Restate the data below word for word. Skip any images it contains.

++++++

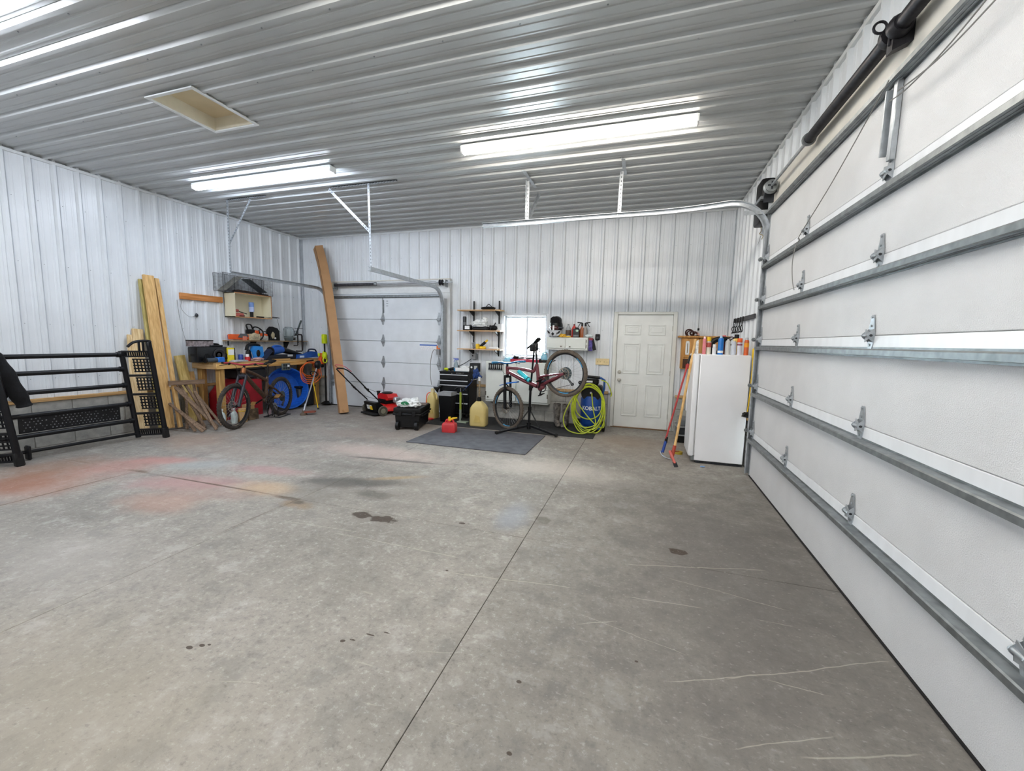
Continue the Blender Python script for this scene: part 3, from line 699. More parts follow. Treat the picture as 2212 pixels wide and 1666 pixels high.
# ---- jackshaft opener on the right wall
op = thing('garage_door_opener', 'black wall-mount garage door opener beside the door shaft', 'opener', (1.27, 5.68, 2.95))
mk('motor_housing', S().box((-.09, -.14, 0), (.065, .14, .26), .03, 2), M_BLACK, op)
mk('upper_housing', S().box((-.08, -.12, .27), (.065, .15, .5), .035, 2), M_BLACK, op)
mk('mount_bracket', S().box((-.1, -.2, .24), (.067, .2, .275), .003), M_GALV, op)
mk('hanging_wire', S().tube(spline([(-.02, .05, 0), (-.01, .06, -.05), (-.03, .03, -.09), (0, .0, -.12), (-.01, .01, -.16)], 5), .004, 6), mat('brass_chain', '#8f8257', .4, .6), op)
mk('antenna', S().tube([(-.02, .03, -.12), (-.02, .12, -.2)], .0015, 5), M_BLACK, op)
# ---- release cord draped over the large door
M_CORD = mat('grey_cord', '#8a8a88', .8)
pc = mk('pull_cord', S().tube(spline([(0, 0, 0), (-.03, .55, -.33), (-.01, 1.18, -.53), (0, 1.22, -.56), (-.02, 1.235, -.62), (-.035, 1.225, -.75), (-.03, 1.2, -.9), (-.02, 1.17, -.985)], 8), .0035, 6), M_CORD)
tag(put(pc, (1.2, 2.92, 2.99)), 'thin grey cord dangling from the door hinge beside the bracket', 'cord')
pc2 = mk('pull_cord', S().tube(spline([(0, 0, 0), (-.01, -.2, -.035), (-.01, -.5, -.02), (0, -.9, .07), (0, -1.3, .13), (0, -1.4, .08), (-.005, -.9, .0), (-.01, -.45, -.04), (-.01, -.1, .0)], 8), .0035, 6), M_CORD)
tag(put(pc2, (1.195, 2.88, 2.86)), 'grey cord looping from the bracket across the top door section', 'cord')
# ================================================================== LEFT SIDE
# ---- black rack frame leaning by the left wall
rk = thing('rack_frame', 'black tubular steel rack with slotted end panels standing by the left wall', 'rack', (-6.9, 3.3, 0))
YS = -.1                                   # the frame leans back along the wall
def rp(x, y, z): return (x + 6.9 - 6.9 + 0, 0, 0)
def rw(x, y, z): return Vector((x + 6.9, y - 3.3 + YS * z, z))
for z in (1.225, 1.025, .797, .527, .284):
    mk('rail', S().tube([rw(-6.9, 2.42, z), rw(-6.9, 3.9, z)], .028, 12), M_BLACKM, rk)
    for y in (3.84, 2.5): mk('rail_collar', S().cyl(rw(-6.9, y, z), rw(-6.9, y + .04, z), .037, n=12), M_BLACKM, rk)
mk('rail', S().tube([rw(-6.9, 2.42, .1), rw(-6.9, 3.9, .085)], .02, 10), M_BLACKM, rk)
mk('rail_clamp', S().cbox(rw(-6.88, 2.78, .09), (.08, .035, .17), None, .012), M_BLACKM, rk)
def end_frame(dy, handle):
    mk('post', S().tube([rw(-6.9, 3.9 + dy, .03), rw(-6.9, 3.9 + dy, 1.26)], .032, 12), M_BLACKM, rk)
    mk('post', S().tube([rw(-6.66, 4.11 + dy, .1), rw(-6.66, 4.11 + dy, 1.33)], .032, 12), M_BLACKM, rk)
    mk('foot', S().bar(rw(-6.66, 4.11 + dy, 0), rw(-6.66, 4.11 + dy, .16), .075, .06, (1, 0, 0), .01), M_RUBBER, rk)
    mk('post_cap', S().bar(rw(-6.66, 4.11 + dy, 1.28), rw(-6.66, 4.11 + dy, 1.42), .06, .05, (1, 0, 0), .015), M_BLACKM, rk)
    mk('post_cap', S().cbox(rw(-6.9, 3.9 + dy, 1.235), (.07, .07, .08), None, .012), M_BLACKM, rk)
    ax = Vector((.24, .21, 0))
    def pt(f, z): return rw(-6.9, 3.9 + dy, z) + ax * f
    for z in (.06, .14, 1.2, 1.27): mk('cross_bar', S().bar(pt(0, z), pt(1, z), .03, .022), M_BLACKM, rk)
    for z0 in (.06, 1.2):
        s = S()
        for i in range(12): s.bar(pt(.08 + i * .075, z0), pt(.08 + i * .075, z0 + .075), .012, .016)
        mk('slotted_panel', s, M_BLACKM, rk)
    for z in (.38, .66, .93): mk('cross_bar', S().bar(pt(0, z), pt(1, z), .035, .03), M_BLACKM, rk)
    for z0 in ((.2, .45, .72, .985) if handle else (.2, .45)):
        s = S()
        for i in range(6): s.bar(pt(.36 + i * .118, z0), pt(.36 + i * .118, z0 + .175), .012, .014)
        for i in range(5): s.bar(pt(.32, z0 + i * .044), pt(1, z0 + i * .044), .014, .017)
        mk('grid_panel', s, M_BLACKM, rk)
    if handle:
        mk('handle', S().tube(spline([rw(-6.66, 3.72 + .13, 1.34), rw(-6.66, 3.8 + .13, 1.4), rw(-6.66, 3.92 + .13, 1.42), rw(-6.66, 4.0 + .13, 1.41), rw(-6.66, 4.08, 1.38)], 5), .018, 8).bar(rw(-6.68, 3.99, 1.27), rw(-6.66, 3.99, 1.41), .02, .02).bar(rw(-6.7, 4.05, 1.27), rw(-6.68, 4.05, 1.41), .02, .02), M_BLACKM, rk)
end_frame(0, True); end_frame(-1.5, False)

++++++

## [Answer to the exercise]
Continue the Blender Python script for this scene: part 3, from line 699. More parts follow. Treat the picture as 2212 pixels wide and 1666 pixels high.
# ---- jackshaft opener on the right wall
op = thing('garage_door_opener', 'black wall-mount garage door opener beside the door shaft', 'opener', (1.27, 5.68, 2.95))
mk('motor_housing', S().box((-.09, -.14, 0), (.065, .14, .26), .03, 2), M_BLACK, op)
mk('upper_housing', S().box((-.08, -.12, .27), (.065, .15, .5), .035, 2), M_BLACK, op)
mk('mount_bracket', S().box((-.1, -.2, .24), (.067, .2, .275), .003), M_GALV, op)
mk('hanging_wire', S().tube(spline([(-.02, .05, 0), (-.01, .06, -.05), (-.03, .03, -.09), (0, .0, -.12), (-.01, .01, -.16)], 5), .004, 6), mat('brass_chain', '#8f8257', .4, .6), op)
mk('antenna', S().tube([(-.02, .03, -.12), (-.02, .12, -.2)], .0015, 5), M_BLACK, op)
# ---- release cord draped over the large door
M_CORD = mat('grey_cord', '#8a8a88', .8)
pc = mk('pull_cord', S().tube(spline([(0, 0, 0), (-.03, .55, -.33), (-.01, 1.18, -.53), (0, 1.22, -.56), (-.02, 1.235, -.62), (-.035, 1.225, -.75), (-.03, 1.2, -.9), (-.02, 1.17, -.985)], 8), .0035, 6), M_CORD)
tag(put(pc, (1.2, 2.92, 2.99)), 'thin grey cord dangling from the door hinge beside the bracket', 'cord')
pc2 = mk('pull_cord', S().tube(spline([(0, 0, 0), (-.01, -.2, -.035), (-.01, -.5, -.02), (0, -.9, .07), (0, -1.3, .13), (0, -1.4, .08), (-.005, -.9, .0), (-.01, -.45, -.04), (-.01, -.1, .0)], 8), .0035, 6), M_CORD)
tag(put(pc2, (1.195, 2.88, 2.86)), 'grey cord looping from the bracket across the top door section', 'cord')
# ================================================================== LEFT SIDE
# ---- black rack frame leaning by the left wall
rk = thing('rack_frame', 'black tubular steel rack with slotted end panels standing by the left wall', 'rack', (-6.9, 3.3, 0))
YS = -.1                                   # the frame leans back along the wall
def rp(x, y, z): return (x + 6.9 - 6.9 + 0, 0, 0)
def rw(x, y, z): return Vector((x + 6.9, y - 3.3 + YS * z, z))
for z in (1.225, 1.025, .797, .527, .284):
    mk('rail', S().tube([rw(-6.9, 2.42, z), rw(-6.9, 3.9, z)], .028, 12), M_BLACKM, rk)
    for y in (3.84, 2.5): mk('rail_collar', S().cyl(rw(-6.9, y, z), rw(-6.9, y + .04, z), .037, n=12), M_BLACKM, rk)
mk('rail', S().tube([rw(-6.9, 2.42, .1), rw(-6.9, 3.9, .085)], .02, 10), M_BLACKM, rk)
mk('rail_clamp', S().cbox(rw(-6.88, 2.78, .09), (.08, .035, .17), None, .012), M_BLACKM, rk)
def end_frame(dy, handle):
    mk('post', S().tube([rw(-6.9, 3.9 + dy, .03), rw(-6.9, 3.9 + dy, 1.26)], .032, 12), M_BLACKM, rk)
    mk('post', S().tube([rw(-6.66, 4.11 + dy, .1), rw(-6.66, 4.11 + dy, 1.33)], .032, 12), M_BLACKM, rk)
    mk('foot', S().bar(rw(-6.66, 4.11 + dy, 0), rw(-6.66, 4.11 + dy, .16), .075, .06, (1, 0, 0), .01), M_RUBBER, rk)
    mk('post_cap', S().bar(rw(-6.66, 4.11 + dy, 1.28), rw(-6.66, 4.11 + dy, 1.42), .06, .05, (1, 0, 0), .015), M_BLACKM, rk)
    mk('post_cap', S().cbox(rw(-6.9, 3.9 + dy, 1.235), (.07, .07, .08), None, .012), M_BLACKM, rk)
    ax = Vector((.24, .21, 0))
    def pt(f, z): return rw(-6.9, 3.9 + dy, z) + ax * f
    for z in (.06, .14, 1.2, 1.27): mk('cross_bar', S().bar(pt(0, z), pt(1, z), .03, .022), M_BLACKM, rk)
    for z0 in (.06, 1.2):
        s = S()
        for i in range(12): s.bar(pt(.08 + i * .075, z0), pt(.08 + i * .075, z0 + .075), .012, .016)
        mk('slotted_panel', s, M_BLACKM, rk)
    for z in (.38, .66, .93): mk('cross_bar', S().bar(pt(0, z), pt(1, z), .035, .03), M_BLACKM, rk)
    for z0 in ((.2, .45, .72, .985) if handle else (.2, .45)):
        s = S()
        for i in range(6): s.bar(pt(.36 + i * .118, z0), pt(.36 + i * .118, z0 + .175), .012, .014)
        for i in range(5): s.bar(pt(.32, z0 + i * .044), pt(1, z0 + i * .044), .014, .017)
        mk('grid_panel', s, M_BLACKM, rk)
    if handle:
        mk('handle', S().tube(spline([rw(-6.66, 3.72 + .13, 1.34), rw(-6.66, 3.8 + .13, 1.4), rw(-6.66, 3.92 + .13, 1.42), rw(-6.66, 4.0 + .13, 1.41), rw(-6.66, 4.08, 1.38)], 5), .018, 8).bar(rw(-6.68, 3.99, 1.27), rw(-6.66, 3.99, 1.41), .02, .02).bar(rw(-6.7, 4.05, 1.27), rw(-6.68, 4.05, 1.41), .02, .02), M_BLACKM, rk)
end_frame(0, True); end_frame(-1.5, False)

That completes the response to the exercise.